Campaign’s Grim Backdrop
Bates’ announcement signals a new stage in the race for a key criminal justice job in a city grappling with homicides that appear on a pace to again exceed 300 by year’s end.
The 48-year-old defense attorney announced in March he was exploring a possible run against Mosby, who has been holding fundraisers and appearing in neighborhood events all over town in her official capacity.
Since 2015, when her office was unable to get convictions in any of the cases of police officers charged in connection with the death of Freddie Gray, Mosby has struggled at times in the spotlight, clashing publicly with Police Commissioner Kevin Davis recently.
Bates, a Howard University graduate who got his law degree at the William and Mary School of Law, worked in the Baltimore State’s Attorney’s office from 1996 to 2002 and has since been in private practice as a criminal defense attorney.
Originally from Virginia, Bates told the crowd he came to Baltimore in the mid-90s not only to clerk for a judge, but also “to help take care of my elderly Aunt Edna” who lived on North Avenue.
“I remember seeing how the crime in her community paralyzed her,” he said, adding that the experience helped propel his decision to be a prosecutor.
As a defense attorney, Bates represented Baltimore Police Sgt. Alicia White, who was charged with manslaughter in Gray’s death. (White’s case was dropped by prosecutors before going to trial following a mistrial and three acquittals in other officers.)
Standing with the Fenwicks after their son had been killed two years ago, “that was the turning point,” Bates said. “I knew I had to do something.”
Bates joins attorney Chad Curlett in taking on Mosby in the Democratic primary election in June 2018.
“Enabled Police Misconduct”
Bates said, as state’s attirney, he would be both tough and compassionate.

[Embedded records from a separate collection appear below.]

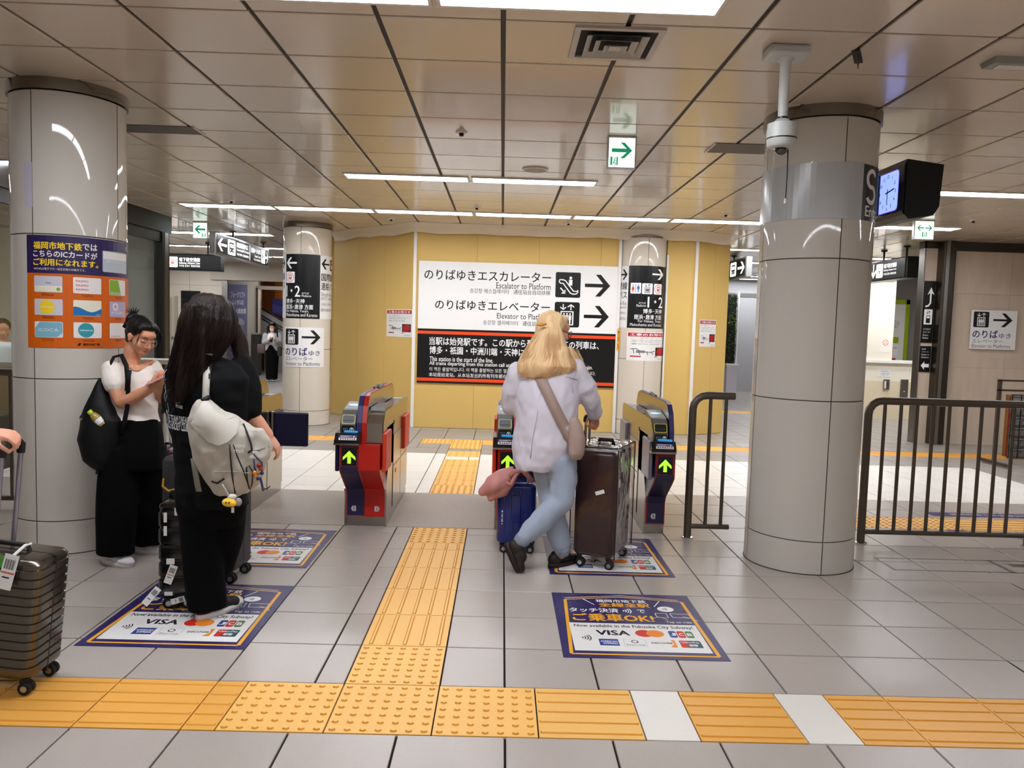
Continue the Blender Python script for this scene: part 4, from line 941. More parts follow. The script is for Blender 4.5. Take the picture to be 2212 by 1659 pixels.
d.text('国内線ターミナルビル', 1.62, 2.68, 2.14, 2.76, GLOW, bold=.03); d.text('Domestic Terminal', 1.8, 2.61, 2.14, 2.655, GLOW); d.text('국내선  国内线航站楼', 1.75, 2.55, 2.14, 2.59, GLOW); d.rrect(2.18, 2.54, 2.40, 2.78, GLOW, .02); pic_man(d, 2.22, 2.57, .06, .17, SDK, 2); d.arrow(2.42, 2.56, 2.58, 2.76, GLOW, t=.2)
d.emit('lettering', flat((-4.381, 12.06, 0), (0, 1, 0), (0, 0, 1)), s)
# the same kind of sign at right, seen behind the hoarding
s = empty('hanging_sign', (0, 0, 0), 0, 'lit bus direction sign seen past the right end of the hoarding', 'sign', 'hanging signs')
xr = at(1613, 560, 13.4).x
MB().rbox(xr, xr+.10, 13.4, 16.1, 2.50, 2.85, SILV, .01).build('frame', s); MB().box(xr-.005, xr, 13.46, 16.04, 2.535, 2.82, SDK).build('face', s); hanger(s, xr+.05, 14.3, 2.84, STEELD); hanger(s, xr+.05, 15.4, 2.84, STEELD)
d = D2(); L = 2.58; d.arrow(L-.42, 2.57, L-.02, 2.78, GLOW, t=.2); pic_bus(d, L-.86, 2.55, .36, GLOW, SDK, h=.25); d.text('国際線連絡バス', L-1.6, 2.70, L-.92, 2.78, GLOW, bold=.03); d.text("Shuttle Bus(INT'L Terminal)", L-1.6, 2.63, L-.92, 2.675, GLOW); d.text('국제선 연락버스', L-1.5, 2.57, L-.92, 2.61, GLOW)
d.emit('lettering', flat((xr-.005, 16.04, 0), (0, -1, 0), (0, 0, 1)), s)
# black subway sign at right
s = empty('hanging_sign', (0, 0, 0), 0, 'black hanging subway line sign with down arrow beside the stone wall', 'sign', 'hanging signs')
MB().rbox(6.06, 6.27, 11.8, 13.6, 2.44, 2.77, SK, .02).build('box', s); hanger(s, 6.16, 12.0, 2.77); hanger(s, 6.16, 12.72, 2.77)
d = D2(); MB().box(6.054, 6.06, 11.83, 13.57, 2.46, 2.75, SDK).build('face', s)
d.text('地下鉄空港線', 1.09, 2.63, 1.49, 2.70, GLOW, bold=.03); d.text('Subway Airport Line', 1.09, 2.575, 1.49, 2.615, GLOW); d.text('지하철 공항선 地铁机场线', 1.09, 2.52, 1.49, 2.555, GLOW); pic_train(d, .84, 2.49, .22, GLOW, GPR); d.arrow(.67, 2.49, .82, 2.72, GLOW, d='d', t=.16)
d.emit('lettering', flat((6.054, 13.57, 0), (0, -1, 0), (0, 0, 1)), s)
s = empty('hanging_sign', (0, 0, 0), 0, 'black hanging sign cut by the right edge of the picture', 'sign', 'hanging signs')
MB().rbox(7.33, 8.5, 10.4, 10.6, 2.44, 2.74, SK, .02).build('box', s); hanger(s, 7.7, 10.5, 2.73); hanger(s, 8.2, 10.5, 2.73)
# security camera on a stem
CAMG = M('camera_white', 'c4c6c2', .35); 
s = empty('security_camera', (1.372, 3.98, H), 0, 'white dome security camera on a ceiling stem beside the right column', 'security camera')
MB().rbox(-.10, .10, -.075, .075, -.05, 0, CAMG, .012).build('ceiling_box', s); MB().tube([(0, 0, -.05), (0, 0, -.07), (0, 0, -.34)], [.045, .026, .024], CAMG, 14).build('stem', s, 50); MB().lathe([(.028, -.335), (.028, -.35)], GBK, n=16).build('stem_ring', s)
MB().lathe([(.0, -.345), (.03, -.345), (.045, -.36), (.072, -.37), (.074, -.44)], CAMG, n=28).build('housing', s, 50); MB().lathe([(.075, -.44), (.075, -.445), (.07, -.446)], GBK, n=28).build('seam', s); MB().lathe([(.073, -.446), (.070, -.475), (.055, -.487), (.034, -.489)], CAMG, n=28).build('lower_ring', s, 50)
dm = MB(); dm.lathe([(.034*cos(radians(a)), -.489-.034*sin(radians(a))) for a in range(0, 91, 10)], M('camera_dome', '1a1613', .05, spec=.9, coat=1), n=20); dm.build('dome', s, 1)
MB().tube([(.035, .0, -.48), (.038, .0, -.62), (.036, .0, -.735)], .0035, GBK, 6).build('cord', s); MB().tube([(.036, 0, -.735), (.036, 0, -.76)], .007, CAMG, 8).build('cord_end', s)
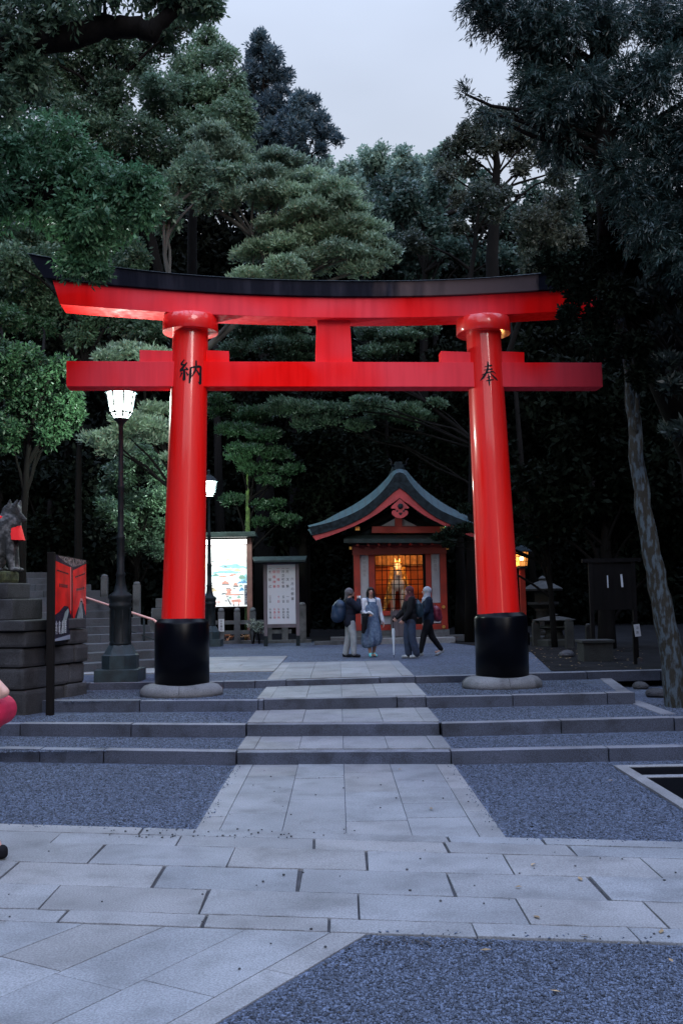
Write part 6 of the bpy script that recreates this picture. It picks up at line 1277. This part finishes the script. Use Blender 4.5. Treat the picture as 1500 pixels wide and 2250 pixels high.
# the near dark conifer in the upper right
tree('big near dark conifer with feathery drooping sprays in the upper right', [(1050, 10, 36), (1100, 25, 45), (1150, 55, 40), (1190, 20, 45), (1230, 70, 45), (1290, 30, 50), (1350, 60, 55), (1420, 30, 55), (1480, 80, 50), (1190, 130, 34), (1230, 160, 45), (1180, 175, 26), (1290, 200, 55), (1370, 180, 60), (1450, 180, 60), (1180, 215, 32), (1220, 240, 45), (1300, 290, 50), (1400, 300, 60), (1480, 290, 60), (1350, 370, 55), (1450, 400, 60), (1240, 300, 40), (1490, 490, 40), (1160, 95, 30), (1022, 207, 6, 4, 0), (1058, 245, 4, 3, 0), (1090, 252, 4, 3, 0), (1125, 250, 8, 5, 0), (1150, -140, 120, 60, 5), (1350, -120, 130, 60, 6), (1000, -220, 110, 50, 6), (1250, -260, 140, 60, 8), (1500, -100, 140, 70, 7), (850, -330, 110, 50, 7), (1560, 60, 110), (1650, 200, 120), (1580, 330, 110), (1700, 420, 130), (1620, 560, 110), (1760, 100, 140), (1680, 700, 150, 130, 3), (1720, 950, 150, 130, 4), (1680, 1150, 110, 90, 5), (1600, 850, 60, 60, 5), (2080, 1000, 220, 200, -1), (2280, 800, 230, 200, -1), (2050, 720, 170, 150, 0), (2250, 520, 210, 170, -1), (2350, 1050, 200, 200, 0), (1500, 560, 60), (1430, 500, 50), (1380, 430, 40)], 'feather', 'feather', 13, [(1600, 1440, 6), (1520, 1000, 5), (1345, 600, 2), (1330, 350), (1318, 150), (1300, -60)], tr=.26, group=RG, name='conifer_tree', base_z=Z2)  # unseen boughs overhead and beyond the right edge are added for shade
# dark mass to the right
tree('dark tree hiding the right end of the gate', [(1300, 640, 50), (1340, 700, 55), (1270, 590, 50), (1350, 590, 60), (1250, 690, 22), (1400, 660, 60), (1310, 750, 40), (1230, 610, 26), (1370, 780, 50), (1200, 575, 24), (1410, 560, 60), (1270, 650, 24)], 'broad', 'dark', 14.8, [(1720, 1500), (1600, 1000), (1420, 720)], tr=.18, group=RG, name='broadleaf_tree', scale=.75, base_z=Z2)
tree('near dark evergreen on the right border with paler sprays', [(1460, 480, 50), (1480, 600, 50), (1470, 720, 44), (1490, 850, 40), (1440, 640, 34), (1450, 800, 36), (1495, 950, 40)], 'pad', 'dim', 13.4, [(1590, 1500), (1580, 1000), (1540, 700)], tr=.16, group=RG, name='layered_tree', base_z=Z2)
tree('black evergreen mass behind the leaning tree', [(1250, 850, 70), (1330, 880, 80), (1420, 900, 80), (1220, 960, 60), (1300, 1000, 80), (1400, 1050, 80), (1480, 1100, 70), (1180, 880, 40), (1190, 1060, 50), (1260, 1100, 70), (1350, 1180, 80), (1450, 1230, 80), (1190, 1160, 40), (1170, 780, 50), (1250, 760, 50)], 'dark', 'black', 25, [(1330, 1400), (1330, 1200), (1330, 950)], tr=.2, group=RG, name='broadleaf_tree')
tree('dark maple with fine sprays overhanging the shrine roof on the right', [(1010, 1165, 30, 9), (985, 1175, 20, 7), (1030, 1120, 26, 10), (1150, 1120, 30, 12), (1180, 1080, 36, 14), (1160, 1190, 26, 12), (1120, 1040, 30, 10), (985, 1200, 12, 6), (1200, 1130, 34, 14), (960, 1185, 12, 5)], 'pad', 'dark', 26, [(1215, 1330), (1200, 1180), (1150, 1080), (1030, 1060)], tr=.07, group=RG, name='maple_tree', scale=.8)
tree('leaning pale lichen covered trunk at the right edge', [(1330, 560, 40), (1290, 620, 40), (1390, 520, 50), (1365, 680, 40, 30, -.7), (1385, 760, 34, 30, -.7), (1350, 640, 36, 30, -.6), (1400, 830, 24, 20, -.6)], 'broad', 'black', 14.2, [(1497, 1535), (1470, 1400), (1445, 1290), (1418, 1150), (1398, 1000), (1385, 850), (1365, 700), (1340, 600)], bark='bark_lichen', tr=.175, group=RG, name='leaning_tree', base_z=Z2, scale=.8)
# dark understorey behind and around the shrine
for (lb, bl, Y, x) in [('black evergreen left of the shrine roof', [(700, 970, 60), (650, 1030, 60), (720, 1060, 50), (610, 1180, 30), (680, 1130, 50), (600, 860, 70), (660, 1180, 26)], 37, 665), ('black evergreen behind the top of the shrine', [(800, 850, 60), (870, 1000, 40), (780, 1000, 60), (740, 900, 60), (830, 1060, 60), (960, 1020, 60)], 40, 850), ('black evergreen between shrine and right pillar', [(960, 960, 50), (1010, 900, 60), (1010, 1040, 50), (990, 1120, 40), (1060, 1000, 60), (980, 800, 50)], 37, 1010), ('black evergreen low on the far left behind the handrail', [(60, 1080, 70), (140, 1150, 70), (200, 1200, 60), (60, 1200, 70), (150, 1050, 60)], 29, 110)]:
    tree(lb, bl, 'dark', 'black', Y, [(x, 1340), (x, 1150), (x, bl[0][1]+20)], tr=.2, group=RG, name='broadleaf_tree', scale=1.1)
# small plants at the fence
def plant(px, py, Y, lb, sz, leaf, col=None):
    p = A(px, py, Y); t = thing('plant', (p.x, Y, Z4), lb, 'plant'); lv = []; h = p.z-Z4
    st = dict(STY['broad'], ln=.10, wd=.04, dens=70); clump((0, 0, h), (sz, sz*.8, sz*.6), st, lv); leaf_obj('foliage', lv, leaf, t)
    mb = MB(); [mb.tube([(random.uniform(-.04, .04), 0, -.05), (random.uniform(-.1, .1), 0, h*.6), (random.uniform(-sz, sz)*.5, 0, h)], [.012, .01, .005], 5) for _ in range(5)]; mb.build('stem', 'bark', t)
plant(556, 1372, 31.6, 'small plant with pale leaves in front of the third fence post', .16, leafmat('pale bud', (.42, .46, .40))); plant(570, 1380, 31.5, 'pale leaved plant between the fence and the notice board', .2, leafmat('pale bud2', (.30, .34, .28)))
plant(503, 1400, 32.6, 'cluster of small orange flowers behind the fence below the map board', .14, leafmat('orange flower', (.6, .16, .05), hue=(.8, .5, .3))); plant(538, 1402, 32.6, 'second cluster of orange flowers behind the fence, nearer the notice board', .12, leafmat('orange flower2', (.5, .2, .07), hue=(.7, .5, .3)))
# the far-off wood that closes the view all round
lv = []; stf = dict(STY['dark'], ln=.34, wd=.18, dens=7, k=5)
def wood(x, y, r, h0, h1, keep=1.0):
    z = h0
    while z < h1:
        if rng.random() < keep: clump((x+rng.normal()*r*.4, y+rng.normal()*r*.4, z), (r, r, r*.8), stf, lv)
        z += r*.95
O_ = 0
for i in range(60):                                          # behind the shrine
    a = -42+84*i/59; d = 50+rng.normal()*2; hgt = 19.5+rng.random()*2-(1.0 if 1 < a < 12 else 0); wood(a, d, 2.4, 1.5, hgt, .93)
    wood(a+.7, d+6, 2.6, 2.5, hgt+1, .9)
for i in range(34):
    y = -20+66*i/33
    for s in (-1, 1): wood(s*(20+rng.normal()*.8+(2 if y > 20 else 0)), y, 2.6, 1.5, 15+rng.random()*3, .97)
for i in range(30):                                          # behind the camera, open to the south-west
    x = -22+44*i/29
    if 9.0 < x < 14.5: continue
    wood(x, -24+rng.normal()*.8, 2.6, 1.5, 9+rng.random()*3, .97)
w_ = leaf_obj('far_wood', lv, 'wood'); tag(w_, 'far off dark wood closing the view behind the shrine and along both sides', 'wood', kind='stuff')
mb = MB(); rnd = random.Random(8)
for i in range(70):
    x = rnd.uniform(-30, 30); y = rnd.uniform(42, 56); r = rnd.uniform(.1, .28); x2 = x+rnd.uniform(-1, 1); mb.tube([(x, y, -.2), ((x+x2)/2+rnd.uniform(-.2, .2), y, 6), (x2, y, 15)], [r, r*.8, r*.4], 8)
tag(mb.build('far_trunks', 'bark'), 'dark trunks of the far off wood behind the shrine', 'trunks', kind='stuff')
print('leaves', count[0])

“I will put violent criminals behind bars and I will ensure that everyone is treated fairly,” he said. “I will get results.”
He also said he would advocate for “wrap-around services” when appropriate.
“Our city has a large population of non-violent offenders and ex-offenders,” he said. “We need to focus on diversion, provide drug treatment and mental health treatment and job placement.”
He chastised Mosby for allowing police officers who have since plead guilty to federal racketeering charges to testify in criminal cases.
“We have a state’s attorney that has enabled police misconduct, who knowingly turned a blind eye by putting corrupt police officer on the witness stand,” he said.
He also said Mosby “created an environment” that caused nearly half of the experienced prosecutors in the state’s attorney’s office to leave.
“And we wonder why crime is out of control,” he said.
Ex-prosecutors and an ex-public defender
Several of those former prosecutors were in the crowd today, some of them wearing blue Ivan J. Bates stickers.
One was Oana Brooks.
“We need a state’s attorney who has tried cases, someone who will put people and public safety first and not politics,” said Brooks, who left the state’s attorney’s office in 2015.
Also supporting Bates was Natalie Finegar, who recently left the Public Defender’s office to go into private practice. She said she has “grave concerns” about Mosby.
“People might think, ‘Oh defense attorneys! They’re going to love a disorganized prosecutor’s office – they’re going to take advantage of it,’” she said.
But she said problems in the office ended up hurting her clients, including cases where defense attorneys were not informed that police witnesses were facing federal corruption charges.
“There are people who went to jail that didn’t know there were credibility issues with those officers,” she said.
Under Mosby, she also said, “there are more inexperienced line attorneys that don’t know what they’re doing and then you can’t work together on issues like whether somebody should be receiving treatment.”
Micro-management from above slows down the process, she complained. “They have to go to the front office for approval for any plea deal,” she said.
Attorney William R. Buie III said he thinks Bates would be a good manager. “He would assemble the kind of seasoned staff you need to prosecute these very serious cases,” he said, adding:
“There’s an army of experienced trial lawyers waiting to see if he will be elected and hoping to serve.”